Start of Data provided

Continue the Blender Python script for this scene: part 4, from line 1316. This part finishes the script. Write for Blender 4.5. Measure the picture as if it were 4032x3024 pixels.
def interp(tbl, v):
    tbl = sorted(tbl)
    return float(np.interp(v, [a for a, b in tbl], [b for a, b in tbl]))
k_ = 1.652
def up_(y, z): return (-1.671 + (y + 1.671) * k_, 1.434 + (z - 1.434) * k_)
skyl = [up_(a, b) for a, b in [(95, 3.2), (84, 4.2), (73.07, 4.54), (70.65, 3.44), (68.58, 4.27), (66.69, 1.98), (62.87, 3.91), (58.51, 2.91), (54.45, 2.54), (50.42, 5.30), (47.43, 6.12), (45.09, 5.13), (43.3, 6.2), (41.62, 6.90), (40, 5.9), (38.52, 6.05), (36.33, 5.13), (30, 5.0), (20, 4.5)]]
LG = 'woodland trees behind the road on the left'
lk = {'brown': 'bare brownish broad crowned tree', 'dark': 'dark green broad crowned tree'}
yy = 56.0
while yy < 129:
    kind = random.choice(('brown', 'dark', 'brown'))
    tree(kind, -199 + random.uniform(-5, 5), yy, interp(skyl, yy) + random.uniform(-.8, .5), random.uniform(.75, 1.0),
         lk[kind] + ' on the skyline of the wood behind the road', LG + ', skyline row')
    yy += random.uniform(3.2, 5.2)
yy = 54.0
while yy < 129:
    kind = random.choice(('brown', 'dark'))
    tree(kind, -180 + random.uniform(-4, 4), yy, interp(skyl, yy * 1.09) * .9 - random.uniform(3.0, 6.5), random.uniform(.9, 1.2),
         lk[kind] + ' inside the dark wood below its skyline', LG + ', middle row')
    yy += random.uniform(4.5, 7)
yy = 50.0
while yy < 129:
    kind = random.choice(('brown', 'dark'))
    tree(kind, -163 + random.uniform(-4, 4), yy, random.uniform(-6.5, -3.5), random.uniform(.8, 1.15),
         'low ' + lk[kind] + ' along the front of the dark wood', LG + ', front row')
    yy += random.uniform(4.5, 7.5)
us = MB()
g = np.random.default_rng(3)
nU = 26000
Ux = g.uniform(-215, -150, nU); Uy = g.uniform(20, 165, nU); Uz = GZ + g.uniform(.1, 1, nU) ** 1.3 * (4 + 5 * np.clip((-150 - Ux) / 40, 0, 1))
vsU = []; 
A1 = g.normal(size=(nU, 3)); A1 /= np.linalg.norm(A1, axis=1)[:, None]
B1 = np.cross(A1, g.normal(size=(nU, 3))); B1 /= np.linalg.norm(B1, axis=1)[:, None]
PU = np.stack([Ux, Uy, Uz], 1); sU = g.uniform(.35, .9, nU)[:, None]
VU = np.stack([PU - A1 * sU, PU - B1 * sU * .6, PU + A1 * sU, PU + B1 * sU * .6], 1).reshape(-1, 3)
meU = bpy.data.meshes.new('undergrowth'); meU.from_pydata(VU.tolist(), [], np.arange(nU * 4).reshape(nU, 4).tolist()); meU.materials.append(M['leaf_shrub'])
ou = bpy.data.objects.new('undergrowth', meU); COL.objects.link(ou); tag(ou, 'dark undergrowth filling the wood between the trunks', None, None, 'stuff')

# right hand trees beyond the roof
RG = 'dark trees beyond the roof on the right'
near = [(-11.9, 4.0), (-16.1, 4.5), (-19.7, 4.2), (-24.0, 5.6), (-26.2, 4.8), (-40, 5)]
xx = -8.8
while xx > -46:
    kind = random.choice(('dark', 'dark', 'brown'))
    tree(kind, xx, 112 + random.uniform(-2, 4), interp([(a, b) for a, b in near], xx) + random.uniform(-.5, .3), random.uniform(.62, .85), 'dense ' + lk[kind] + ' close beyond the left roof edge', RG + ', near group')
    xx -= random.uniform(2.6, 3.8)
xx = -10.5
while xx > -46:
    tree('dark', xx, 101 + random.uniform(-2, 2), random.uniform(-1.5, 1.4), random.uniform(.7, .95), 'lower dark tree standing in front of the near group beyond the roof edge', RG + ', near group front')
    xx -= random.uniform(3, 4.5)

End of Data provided

Given task: Please set down the whole listing above without altering a single line.

In response:
Continue the Blender Python script for this scene: part 4, from line 1316. This part finishes the script. Write for Blender 4.5. Measure the picture as if it were 4032x3024 pixels.
def interp(tbl, v):
    tbl = sorted(tbl)
    return float(np.interp(v, [a for a, b in tbl], [b for a, b in tbl]))
k_ = 1.652
def up_(y, z): return (-1.671 + (y + 1.671) * k_, 1.434 + (z - 1.434) * k_)
skyl = [up_(a, b) for a, b in [(95, 3.2), (84, 4.2), (73.07, 4.54), (70.65, 3.44), (68.58, 4.27), (66.69, 1.98), (62.87, 3.91), (58.51, 2.91), (54.45, 2.54), (50.42, 5.30), (47.43, 6.12), (45.09, 5.13), (43.3, 6.2), (41.62, 6.90), (40, 5.9), (38.52, 6.05), (36.33, 5.13), (30, 5.0), (20, 4.5)]]
LG = 'woodland trees behind the road on the left'
lk = {'brown': 'bare brownish broad crowned tree', 'dark': 'dark green broad crowned tree'}
yy = 56.0
while yy < 129:
    kind = random.choice(('brown', 'dark', 'brown'))
    tree(kind, -199 + random.uniform(-5, 5), yy, interp(skyl, yy) + random.uniform(-.8, .5), random.uniform(.75, 1.0),
         lk[kind] + ' on the skyline of the wood behind the road', LG + ', skyline row')
    yy += random.uniform(3.2, 5.2)
yy = 54.0
while yy < 129:
    kind = random.choice(('brown', 'dark'))
    tree(kind, -180 + random.uniform(-4, 4), yy, interp(skyl, yy * 1.09) * .9 - random.uniform(3.0, 6.5), random.uniform(.9, 1.2),
         lk[kind] + ' inside the dark wood below its skyline', LG + ', middle row')
    yy += random.uniform(4.5, 7)
yy = 50.0
while yy < 129:
    kind = random.choice(('brown', 'dark'))
    tree(kind, -163 + random.uniform(-4, 4), yy, random.uniform(-6.5, -3.5), random.uniform(.8, 1.15),
         'low ' + lk[kind] + ' along the front of the dark wood', LG + ', front row')
    yy += random.uniform(4.5, 7.5)
us = MB()
g = np.random.default_rng(3)
nU = 26000
Ux = g.uniform(-215, -150, nU); Uy = g.uniform(20, 165, nU); Uz = GZ + g.uniform(.1, 1, nU) ** 1.3 * (4 + 5 * np.clip((-150 - Ux) / 40, 0, 1))
vsU = []; 
A1 = g.normal(size=(nU, 3)); A1 /= np.linalg.norm(A1, axis=1)[:, None]
B1 = np.cross(A1, g.normal(size=(nU, 3))); B1 /= np.linalg.norm(B1, axis=1)[:, None]
PU = np.stack([Ux, Uy, Uz], 1); sU = g.uniform(.35, .9, nU)[:, None]
VU = np.stack([PU - A1 * sU, PU - B1 * sU * .6, PU + A1 * sU, PU + B1 * sU * .6], 1).reshape(-1, 3)
meU = bpy.data.meshes.new('undergrowth'); meU.from_pydata(VU.tolist(), [], np.arange(nU * 4).reshape(nU, 4).tolist()); meU.materials.append(M['leaf_shrub'])
ou = bpy.data.objects.new('undergrowth', meU); COL.objects.link(ou); tag(ou, 'dark undergrowth filling the wood between the trunks', None, None, 'stuff')

# right hand trees beyond the roof
RG = 'dark trees beyond the roof on the right'
near = [(-11.9, 4.0), (-16.1, 4.5), (-19.7, 4.2), (-24.0, 5.6), (-26.2, 4.8), (-40, 5)]
xx = -8.8
while xx > -46:
    kind = random.choice(('dark', 'dark', 'brown'))
    tree(kind, xx, 112 + random.uniform(-2, 4), interp([(a, b) for a, b in near], xx) + random.uniform(-.5, .3), random.uniform(.62, .85), 'dense ' + lk[kind] + ' close beyond the left roof edge', RG + ', near group')
    xx -= random.uniform(2.6, 3.8)
xx = -10.5
while xx > -46:
    tree('dark', xx, 101 + random.uniform(-2, 2), random.uniform(-1.5, 1.4), random.uniform(.7, .95), 'lower dark tree standing in front of the near group beyond the roof edge', RG + ', near group front')
    xx -= random.uniform(3, 4.5)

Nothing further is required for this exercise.